William also wrote a nice article for our local monthly newspaper, The Crestone Eagle, which appeared in this month’s May, 2013, edition, which you can see here.
To walk the Camino de Crestone, pilgrims do not need to have any significant litany of any kind of spiritual or religious practice; nor does one need to be any kind of experienced hiker. William describes the experience as “seven days of mini-intensives…designed to be a grand opportunity that is life- affirming, an education unlike any other. The Camino de Crestone is dedicated to the uniqueness and universality of the participants and all the participating traditions.”
A Word about the Patriarchs of Times Past
I post a final historical consideration to ponder.
The word religion comes from Latin, re ligio, which means re-ligate. It is supposed to connote the sense of tying back to one’s Divinity.
The early patriarchs of the Council at Nicea which was convened by Emperor Constantine in 325 A.D., deleted 45 books of scripture from the original Biblical text because the patriarchs did not comprehend the value of the mysticism and the esoteric information therein.
In like manner, at the Second Treatise of Constantinople, in 553 A.D., the patriarchs also banished the teaching of reincarnation, a previously respected concept in elements of the early Christian movement. They didn’t want the flock to realize that they had such a broad scope of time and space to work out their salvation.

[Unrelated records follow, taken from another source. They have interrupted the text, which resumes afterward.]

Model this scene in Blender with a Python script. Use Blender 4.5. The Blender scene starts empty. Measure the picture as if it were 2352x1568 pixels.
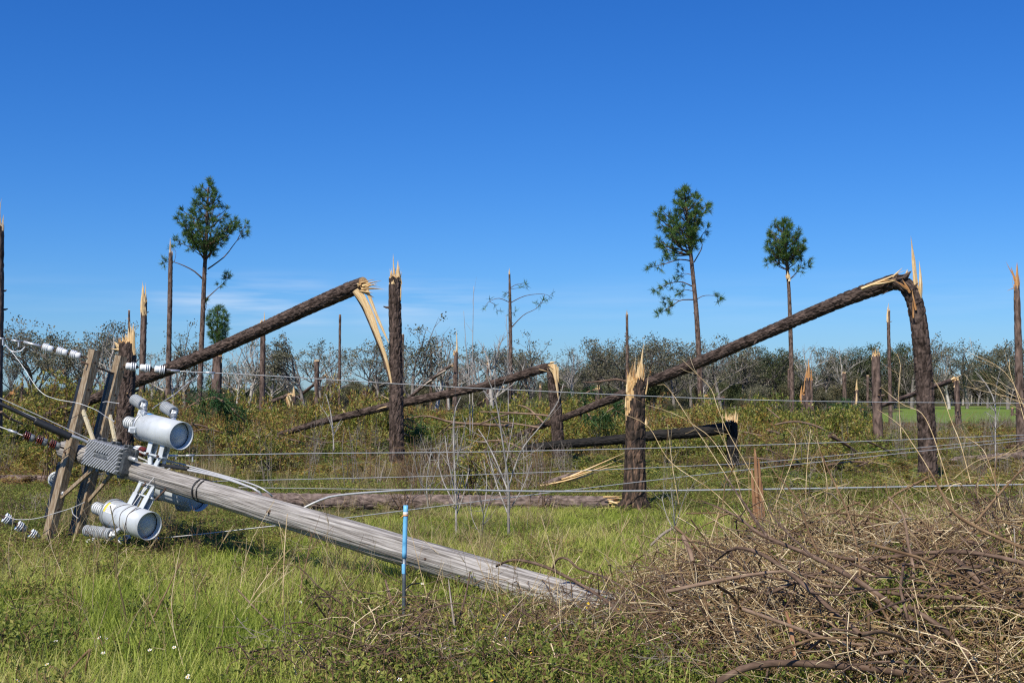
import bpy, math, random
import numpy as np
from mathutils import Vector, Matrix

random.seed(11)
RNG = np.random.default_rng(11)
SC = bpy.context.scene
COL = SC.collection

# ------------------------------------------------------------------ camera
W, H, F = 2352.0, 1568.0, 2840.0          # measured on the photograph (2352 px wide view of it)
HORIZON, EYE = 905.0, 1.7
PITCH = math.atan((HORIZON - H / 2) / F)
cam_d = bpy.data.cameras.new('camera')
cam = bpy.data.objects.new('camera', cam_d)
COL.objects.link(cam)
cam.location = (0, 0, EYE)
cam.rotation_euler = (math.pi / 2 + PITCH, 0, 0)
cam_d.sensor_fit = 'HORIZONTAL'
cam_d.angle = 2 * math.atan(W / 2 / F)
cam_d.clip_start, cam_d.clip_end = 0.1, 6000
SC.camera = cam

# ------------------------------------------------------------------ sky and sun
SUN_EL, SUN_AZ = math.radians(48), math.radians(205)     # azimuth clockwise from +Y
sd = Vector((math.sin(SUN_AZ) * math.cos(SUN_EL), math.cos(SUN_AZ) * math.cos(SUN_EL), math.sin(SUN_EL)))
world = bpy.data.worlds.new('World')
SC.world = world
world.use_nodes = True
wn, wl = world.node_tree.nodes, world.node_tree.links
wn.clear()
wout = wn.new('ShaderNodeOutputWorld')
wbg = wn.new('ShaderNodeBackground')
wbg.inputs['Strength'].default_value = 0.095
sky = wn.new('ShaderNodeTexSky')
sky.sky_type = 'NISHITA'
sky.sun_disc = False
sky.sun_elevation, sky.sun_rotation = SUN_EL, SUN_AZ
sky.altitude = 0
sky.air_density, sky.dust_density, sky.ozone_density = 1.0, 0.25, 3.2
hsv = wn.new('ShaderNodeHueSaturation')
hsv.inputs['Saturation'].default_value = 1.22
wl.new(sky.outputs[0], hsv.inputs['Color'])
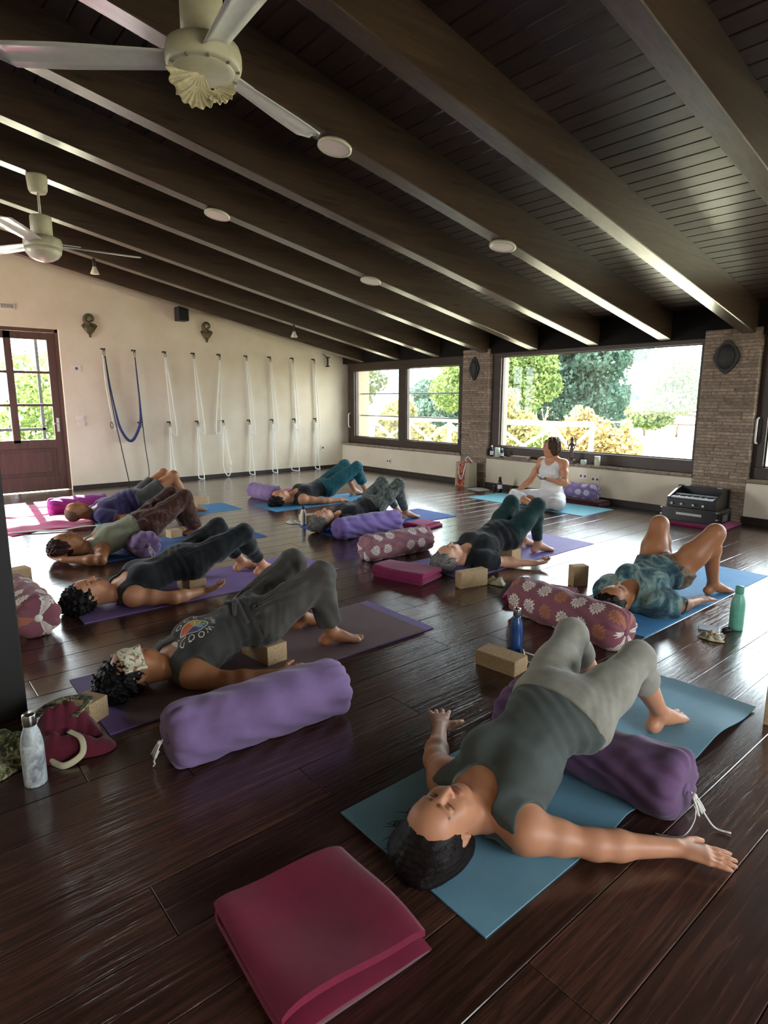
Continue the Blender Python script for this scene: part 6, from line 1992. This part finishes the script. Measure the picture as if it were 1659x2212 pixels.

Perhaps they conjectured that people should have only one life time of tithing to the church on their (eternal) spiritual journey.
It is intriguing to hypothesize how our human history may have unfolded without these patriarchal alterations. Might we not be so warlike?
As a Crestone person, and an Earth citizen, I applaud William and Barbara Howell’s dream and manifestation of the Camino de Crestone. It will help us all in the re ligio, and coming together.
Signing off from Crestone and Beyond.